Wednesday, September 23, 2015

unlike the united states, where there are large areas with majority populations of black people that are descended from slavery, under 2% of canadians are of african ancestry, and essentially all of them are migrants to canada after the pearsonian system was set up. while some of these people may have had slave ancestors in the caribbean or other places, there is essentially no cultural legacy of slavery in canada. there are small communities of loyalists in nova scotia and alberta; that's about it.

canada of course helped a lot of blacks escape slavery, but almost all of them chose to move back to the united states.

the fact is that the number of black canadians coming out of a history of slavery is statistically insignificant. you couldn't even micro-target it. there's more hermaphrodites.

so, why would anybody think trudeau would be responding in the context of a culture he doesn't live in, and about a minority that does not exist in the country he's running for prime minister in?

i'm a leftist. but, i'm also a logician. and, i get into a lot of arguments with activists over this stuff. it's a theory that makes sense in the context of a society built on imported slaves that neither went through reparations nor even really dismantled the economic system of slavery (they just created a prison labour system and made up crimes for black people to break, and that continues today with the war on drugs). that's what it's meant to explain: social relations between the remnants of a small white slave-holding class and a large enslaved black population.

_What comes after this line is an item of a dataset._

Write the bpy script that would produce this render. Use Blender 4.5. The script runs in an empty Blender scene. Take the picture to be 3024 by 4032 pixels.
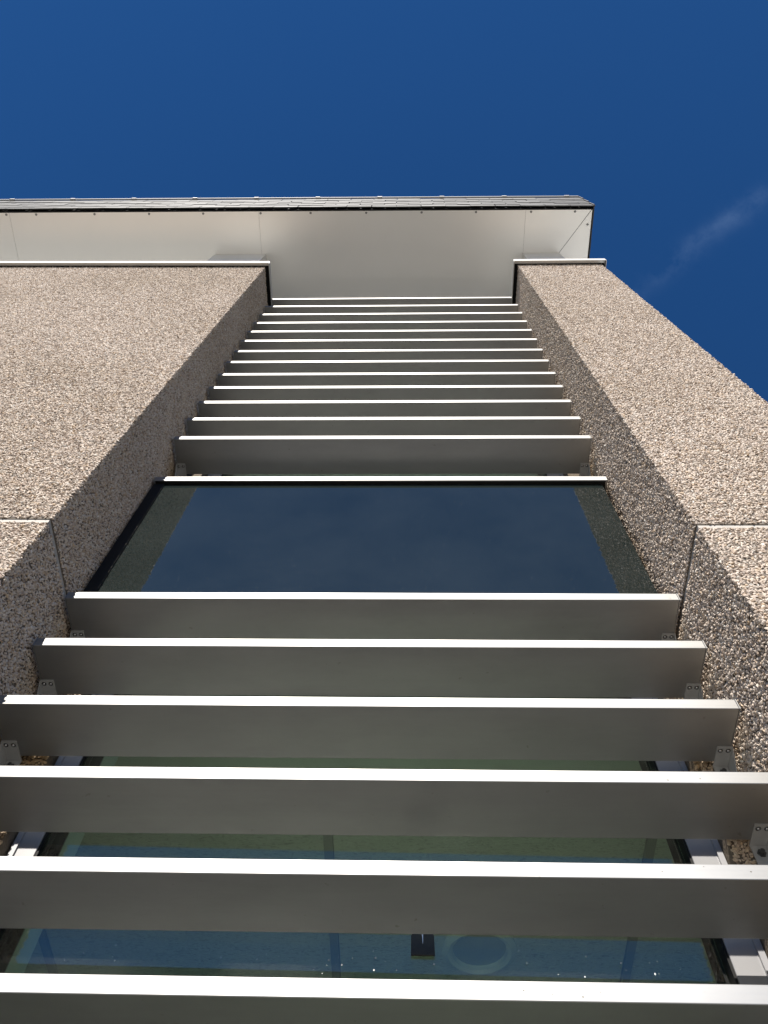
import bpy, bmesh, math, random
from mathutils import Matrix, Vector
random.seed(7)
scene = bpy.context.scene
EYE = 1.6                     # camera height above the paving; heights below are given above the eye
def Z(h): return h + EYE

# ------------------------------------------------------------------ camera
cam_d = bpy.data.cameras.new('camera'); cam = bpy.data.objects.new('camera', cam_d)
scene.collection.objects.link(cam); scene.camera = cam
cam_d.sensor_fit = 'VERTICAL'; cam_d.sensor_height = 32.0; cam_d.lens = 32.0 * 3204.136 / 4032.0
cam_d.clip_start = 0.02; cam_d.clip_end = 3000
RT = Vector((0.9996458, 0.0118657, 0.0238211)); UP = Vector((-0.0001331, -0.8928594, 0.4503356)); FW = Vector((-0.0266125, 0.4501792, 0.8925416))
cam.matrix_world = Matrix(((RT.x, UP.x, -FW.x, 0), (RT.y, UP.y, -FW.y, 0), (RT.z, UP.z, -FW.z, EYE), (0, 0, 0, 1)))

# ------------------------------------------------------------------ sky and sun
SUN_EL, SUN_AZ = math.radians(44.4), math.radians(9.3)      # sun behind the camera, a little to its left
world = bpy.data.worlds.new('World'); scene.world = world; world.use_nodes = True
wn, wl = world.node_tree.nodes, world.node_tree.links
bg = wn['Background']
sky = wn.new('ShaderNodeTexSky'); sky.sky_type = 'NISHITA'; sky.sun_disc = False
sky.sun_elevation = SUN_EL; sky.sun_rotation = math.pi + SUN_AZ
sky.air_density = 0.85; sky.dust_density = 0.0; sky.ozone_density = 10.0; sky.altitude = 500
hsv = wn.new('ShaderNodeHueSaturation'); hsv.inputs['Saturation'].default_value = 1.125
wl.new(sky.outputs[0], hsv.inputs['Color'])
# a thin streak of cirrus: distance of the view direction from a great-circle line, broken by noise
tc = wn.new('ShaderNodeTexCoord')
A = Vector((0.2557, 0.2051, 0.9447)); B = Vector((0.3794, 0.0902, 0.9208))
nrm = A.cross(B).normalized(); along = (B - A).normalized()
def wmath(op, a, b=None):
    m = wn.new('ShaderNodeMath'); m.operation = op
    for i, v in enumerate((a, b)):
        if v is None: continue
        if isinstance(v, (int, float)): m.inputs[i].default_value = v
        else: wl.new(v, m.inputs[i])
    return m.outputs[0]
def wdot(vec):
    m = wn.new('ShaderNodeVectorMath'); m.operation = 'DOT_PRODUCT'
    wl.new(tc.outputs['Generated'], m.inputs[0]); m.inputs[1].default_value = vec
    return m.outputs['Value']
nz = wn.new('ShaderNodeTexNoise'); nz.inputs['Scale'].default_value = 20; nz.inputs['Detail'].default_value = 6; nz.inputs['Roughness'].default_value = 0.62
wl.new(tc.outputs['Generated'], nz.inputs['Vector'])
nz2 = wn.new('ShaderNodeTexNoise'); nz2.inputs['Scale'].default_value = 9; nz2.inputs['Detail'].default_value = 3
wl.new(tc.outputs['Generated'], nz2.inputs['Vector'])
dist = wmath('ADD', wdot(nrm), wmath('MULTIPLY', wmath('SUBTRACT', nz2.outputs['Fac'], 0.5), 0.03))
band = wmath('POWER', 2.718, wmath('MULTIPLY', wmath('POWER', wmath('DIVIDE', dist, 0.011), 2.0), -1.0))
t0 = A.dot(along); t1 = B.dot(along)
rise = wn.new('ShaderNodeMapRange'); wl.new(wdot(along), rise.inputs['Value'])
rise.inputs['From Min'].default_value = t0 - 0.03; rise.inputs['From Max'].default_value = t0 + 0.07
fall = wn.new('ShaderNodeMapRange'); wl.new(wdot(along), fall.inputs['Value'])
fall.inputs['From Min'].default_value = t1 + 0.30; fall.inputs['From Max'].default_value = t1 + 0.05
puff = wn.new('ShaderNodeMapRange'); wl.new(nz.outputs['Fac'], puff.inputs['Value'])
puff.inputs['From Min'].default_value = 0.40; puff.inputs['From Max'].default_value = 0.72
dens = wmath('MULTIPLY', wmath('MULTIPLY', band, puff.outputs[0]), wmath('MULTIPLY', rise.outputs[0], fall.outputs[0]))
mixc = wn.new('ShaderNodeMixRGB'); mixc.inputs['Color2'].default_value = (2.2, 3.4, 5.6, 1)
wl.new(wmath('MULTIPLY', dens, 0.20), mixc.inputs['Fac'])
wl.new(hsv.outputs[0], mixc.inputs['Color1']); wl.new(mixc.outputs[0], bg.inputs['Color'])
bg.inputs['Strength'].default_value = 0.056

sun_d = bpy.data.lights.new('sun', 'SUN'); sun = bpy.data.objects.new('sun', sun_d); scene.collection.objects.link(sun)
sun_d.energy = 5.0; sun_d.angle = math.radians(0.53); sun_d.color = (1.0, 0.94, 0.86)
to_sun = Vector((-math.sin(SUN_AZ) * math.cos(SUN_EL), -math.cos(SUN_AZ) * math.cos(SUN_EL), math.sin(SUN_EL)))
sun.rotation_euler = to_sun.to_track_quat('Z', 'Y').to_euler(); sun.location = (-3, -10, 12)

vs = scene.view_settings
vs.view_transform = 'Standard'; vs.look = 'None'; vs.exposure = 0.95; vs.gamma = 1.0; vs.use_curve_mapping = False
scene.cycles.max_bounces = 14; scene.cycles.diffuse_bounces = 6; scene.cycles.glossy_bounces = 6; scene.cycles.transparent_max_bounces = 16

# ------------------------------------------------------------------ helpers
COL = scene.collection
def tag(o, label=None, cat=None, group=None, kind=None):
    if label: o['label'] = label
    if cat: o['category'] = cat
    if group: o['group'] = group
    if kind: o['kind'] = kind
    return o
def empty(name, loc, label=None, cat=None, group=None, kind=None):
    if kind is None and cat: kind = 'thing'
    o = bpy.data.objects.new(name, None); COL.objects.link(o); o.location = loc; o.empty_display_size = 0.1
    return tag(o, label, cat, group, kind)
def wpos(o):                  # world translation from basis matrices (nothing here is rotated above the leaf)
    p = Vector(o.location)
    q = o
    while q.parent is not None:
        p = p + Vector(q.parent.location)
        q = q.parent
    return p
def put(name, me, m, parent, world_loc=(0, 0, 0)):
    """link a mesh whose origin stands at world_loc, under parent"""
    o = bpy.data.objects.new(name, me); COL.objects.link(o)
    if m is not None and not me.materials: me.materials.append(m)
    o.location = Vector(world_loc) - (wpos(parent) if parent is not None else Vector((0, 0, 0)))
    if parent is not None: o.parent = parent
    return o
def bm_box(bm, x0, x1, y0, y1, z0, z1):
    vs_ = [bm.verts.new(p) for p in ((x0, y0, z0), (x1, y0, z0), (x1, y1, z0), (x0, y1, z0), (x0, y0, z1), (x1, y0, z1), (x1, y1, z1), (x0, y1, z1))]
    for f in ((0, 3, 2, 1), (4, 5, 6, 7), (0, 1, 5, 4), (1, 2, 6, 5), (2, 3, 7, 6), (3, 0, 4, 7)):
        bm.faces.new([vs_[i] for i in f])
    return vs_
def finish(bm, name, bevel=0.0, seg=1):
    if bevel: bmesh.ops.bevel(bm, geom=list(bm.edges), offset=bevel, segments=seg, affect='EDGES', profile=0.5)
    bmesh.ops.recalc_face_normals(bm, faces=list(bm.faces))
    me = bpy.data.meshes.new(name); bm.to_mesh(me); bm.free(); return me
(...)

there's nothing of the sort in the history of canada. not with blacks. not with the indigenous groups, who we've treated very poorly but not in a comparable way; you'd have to start from the very first principles of the theory to build a parallel critical race theory on aboriginal peoples in canada, and it would look almost nothing like the critical race theory as it applies to blacks in the southern united states. the historical goal of the canadian state has been to assimilate the natives. the dominant policy has been to try and convert them into free farmers, on an equal footing with the white settlers. laws were passed to destroy their culture to get them to that end point; there was much resistance. but, it's been a process of "domesticating" them into what american society considers being free (and which they have historically certainly not considered free to mean), not anything remotely resembling chattel slavery. there's consequently not an entrenched hierarchical system of control and dominance that is a remnant of a legacy in slavery, because there was never any such system in the first. there was and remains forces that wish to assimilate the natives into western culture, and treat them with equality under the law - including equal levels of taxation.

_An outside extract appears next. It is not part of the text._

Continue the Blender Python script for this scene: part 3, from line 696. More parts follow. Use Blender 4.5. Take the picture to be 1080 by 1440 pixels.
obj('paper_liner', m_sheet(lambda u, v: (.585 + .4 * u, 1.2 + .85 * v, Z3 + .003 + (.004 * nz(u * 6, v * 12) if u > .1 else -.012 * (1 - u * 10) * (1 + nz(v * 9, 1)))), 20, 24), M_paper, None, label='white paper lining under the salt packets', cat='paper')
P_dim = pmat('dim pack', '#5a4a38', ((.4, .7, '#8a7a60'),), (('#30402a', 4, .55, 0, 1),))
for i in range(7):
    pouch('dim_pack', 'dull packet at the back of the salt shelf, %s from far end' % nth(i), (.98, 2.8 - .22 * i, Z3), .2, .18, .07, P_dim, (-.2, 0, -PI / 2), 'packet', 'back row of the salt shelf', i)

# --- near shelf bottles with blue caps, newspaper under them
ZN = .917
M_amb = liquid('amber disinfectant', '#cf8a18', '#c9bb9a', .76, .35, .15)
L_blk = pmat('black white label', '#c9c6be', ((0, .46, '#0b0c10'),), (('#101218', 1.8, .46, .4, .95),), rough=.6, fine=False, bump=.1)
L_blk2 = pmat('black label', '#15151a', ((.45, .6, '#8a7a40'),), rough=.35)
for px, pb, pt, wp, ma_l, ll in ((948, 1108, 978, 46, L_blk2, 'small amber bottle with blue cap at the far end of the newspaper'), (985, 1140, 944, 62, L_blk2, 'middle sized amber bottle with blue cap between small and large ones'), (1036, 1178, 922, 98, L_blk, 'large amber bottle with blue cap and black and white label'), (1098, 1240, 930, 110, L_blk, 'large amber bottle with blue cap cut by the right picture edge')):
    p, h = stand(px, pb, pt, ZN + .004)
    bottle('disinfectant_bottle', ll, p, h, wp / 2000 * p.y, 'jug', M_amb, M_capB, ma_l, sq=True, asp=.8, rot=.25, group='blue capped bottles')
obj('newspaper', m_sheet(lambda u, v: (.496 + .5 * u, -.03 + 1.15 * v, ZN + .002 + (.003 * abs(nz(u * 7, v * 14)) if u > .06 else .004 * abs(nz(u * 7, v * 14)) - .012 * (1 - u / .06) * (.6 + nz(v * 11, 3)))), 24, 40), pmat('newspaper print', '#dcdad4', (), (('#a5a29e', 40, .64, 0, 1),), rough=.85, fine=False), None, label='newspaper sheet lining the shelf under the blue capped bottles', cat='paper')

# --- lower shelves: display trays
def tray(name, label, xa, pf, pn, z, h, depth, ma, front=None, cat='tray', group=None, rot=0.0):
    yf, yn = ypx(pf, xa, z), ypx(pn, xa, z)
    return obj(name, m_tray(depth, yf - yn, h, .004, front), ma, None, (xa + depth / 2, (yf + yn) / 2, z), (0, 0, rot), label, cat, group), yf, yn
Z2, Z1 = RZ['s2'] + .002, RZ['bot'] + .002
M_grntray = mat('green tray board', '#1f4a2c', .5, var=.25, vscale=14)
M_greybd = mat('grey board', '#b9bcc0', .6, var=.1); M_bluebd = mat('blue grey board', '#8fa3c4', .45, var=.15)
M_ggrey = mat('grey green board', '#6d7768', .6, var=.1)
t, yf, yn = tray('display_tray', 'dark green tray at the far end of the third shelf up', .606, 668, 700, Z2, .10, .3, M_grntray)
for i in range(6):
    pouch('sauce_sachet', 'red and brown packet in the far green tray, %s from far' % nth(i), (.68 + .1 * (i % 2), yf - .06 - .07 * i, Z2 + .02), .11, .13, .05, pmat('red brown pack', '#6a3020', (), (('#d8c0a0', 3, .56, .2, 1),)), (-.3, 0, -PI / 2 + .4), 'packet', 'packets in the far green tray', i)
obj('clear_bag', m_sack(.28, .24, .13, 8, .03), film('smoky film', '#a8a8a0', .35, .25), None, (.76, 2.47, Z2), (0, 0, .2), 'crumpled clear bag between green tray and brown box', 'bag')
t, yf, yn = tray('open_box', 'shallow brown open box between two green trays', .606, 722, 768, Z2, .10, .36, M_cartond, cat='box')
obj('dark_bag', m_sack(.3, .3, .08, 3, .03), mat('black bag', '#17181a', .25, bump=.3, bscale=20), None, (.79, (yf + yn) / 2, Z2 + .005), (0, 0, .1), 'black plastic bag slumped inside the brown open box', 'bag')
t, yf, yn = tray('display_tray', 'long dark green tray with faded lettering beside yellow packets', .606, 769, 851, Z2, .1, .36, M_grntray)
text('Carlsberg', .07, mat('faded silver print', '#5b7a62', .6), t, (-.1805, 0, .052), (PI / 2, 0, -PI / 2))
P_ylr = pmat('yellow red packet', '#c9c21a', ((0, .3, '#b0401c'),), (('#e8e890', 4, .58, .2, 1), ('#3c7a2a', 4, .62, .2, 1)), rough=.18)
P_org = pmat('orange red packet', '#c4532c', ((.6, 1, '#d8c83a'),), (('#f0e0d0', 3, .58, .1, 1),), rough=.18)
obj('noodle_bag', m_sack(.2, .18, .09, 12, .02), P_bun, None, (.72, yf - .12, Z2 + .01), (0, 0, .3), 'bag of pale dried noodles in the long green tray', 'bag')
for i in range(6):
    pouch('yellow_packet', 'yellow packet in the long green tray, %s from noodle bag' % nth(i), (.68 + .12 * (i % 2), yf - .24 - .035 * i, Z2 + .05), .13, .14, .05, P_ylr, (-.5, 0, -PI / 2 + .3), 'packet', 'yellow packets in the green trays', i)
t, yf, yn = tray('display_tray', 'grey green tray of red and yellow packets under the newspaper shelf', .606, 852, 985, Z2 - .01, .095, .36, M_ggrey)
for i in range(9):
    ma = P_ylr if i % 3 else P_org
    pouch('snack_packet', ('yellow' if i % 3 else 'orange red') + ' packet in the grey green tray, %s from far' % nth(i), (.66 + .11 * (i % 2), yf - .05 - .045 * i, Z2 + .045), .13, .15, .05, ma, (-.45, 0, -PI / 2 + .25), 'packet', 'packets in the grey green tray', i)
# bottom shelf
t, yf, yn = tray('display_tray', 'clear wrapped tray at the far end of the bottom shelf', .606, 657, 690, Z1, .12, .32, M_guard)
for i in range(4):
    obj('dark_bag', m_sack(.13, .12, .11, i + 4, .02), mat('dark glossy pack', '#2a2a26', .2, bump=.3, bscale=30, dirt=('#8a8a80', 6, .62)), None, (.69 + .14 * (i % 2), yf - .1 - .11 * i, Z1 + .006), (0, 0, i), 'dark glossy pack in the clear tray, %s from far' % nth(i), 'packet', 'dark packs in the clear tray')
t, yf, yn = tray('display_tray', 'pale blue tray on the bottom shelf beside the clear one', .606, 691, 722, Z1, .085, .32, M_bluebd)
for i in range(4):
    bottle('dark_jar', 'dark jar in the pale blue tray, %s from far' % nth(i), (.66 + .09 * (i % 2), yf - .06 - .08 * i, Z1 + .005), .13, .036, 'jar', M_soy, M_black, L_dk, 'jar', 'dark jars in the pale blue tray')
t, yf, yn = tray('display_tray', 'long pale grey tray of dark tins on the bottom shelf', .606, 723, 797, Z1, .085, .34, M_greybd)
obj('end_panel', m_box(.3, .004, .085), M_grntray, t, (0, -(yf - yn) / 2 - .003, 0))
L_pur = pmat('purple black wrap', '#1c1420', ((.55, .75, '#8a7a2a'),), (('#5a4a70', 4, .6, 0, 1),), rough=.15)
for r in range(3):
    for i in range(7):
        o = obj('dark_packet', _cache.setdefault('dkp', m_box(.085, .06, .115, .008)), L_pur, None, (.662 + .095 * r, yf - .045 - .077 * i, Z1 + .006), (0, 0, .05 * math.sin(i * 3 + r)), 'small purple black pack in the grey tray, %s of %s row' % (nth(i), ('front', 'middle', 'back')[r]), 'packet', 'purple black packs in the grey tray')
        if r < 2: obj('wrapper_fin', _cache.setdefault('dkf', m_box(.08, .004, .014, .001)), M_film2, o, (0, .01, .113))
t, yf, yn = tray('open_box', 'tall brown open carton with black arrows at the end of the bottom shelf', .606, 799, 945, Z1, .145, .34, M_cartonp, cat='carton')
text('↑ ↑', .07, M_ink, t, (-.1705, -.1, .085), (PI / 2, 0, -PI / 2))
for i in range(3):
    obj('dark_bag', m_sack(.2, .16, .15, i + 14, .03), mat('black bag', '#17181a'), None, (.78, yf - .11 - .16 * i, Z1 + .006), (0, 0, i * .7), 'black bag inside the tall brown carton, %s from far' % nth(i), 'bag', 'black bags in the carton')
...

some advocates of the thinking understand this, and try and be careful when they say things. but, it seems to be taught at the undergraduate level of university nowadays and picked up by people with very poor understandings of history, that want to think of it as a global universal that you can just plug into any system, anywhere with comparable levels of resulting insight. these are the frustrating ones.

but, the argument in this circumstance is too weak to even be a simple error in generalizing the specific. leftist activists also know that crt is widely used entirely disingenuously as a trump card to attack political opponents. so, you might have an organization that wants to save the trees, and various dominant personalities vying for control over that organization. it is routine occurrence nowadays for arguments to erupt accusing one another of abusing privilege, in order to create fracture points that will lead one personality to conquer the other. any ridiculous straw man will do.

that's really what you're seeing here: even the most naive and ignorant application of critical race theory could not be so specious, if coming from an adult. an undergraduate student, maybe, but that's not where the attack is coming from.

it's simply meant to proactively smear. and, while i may agree that trudeau's answer was a little simplistic, these dishonest and shifty tactics have coalesced into a clear pattern that needs to be rejected. we can argue about what trudeau said, sure. but, we need to drop the bullshit, first.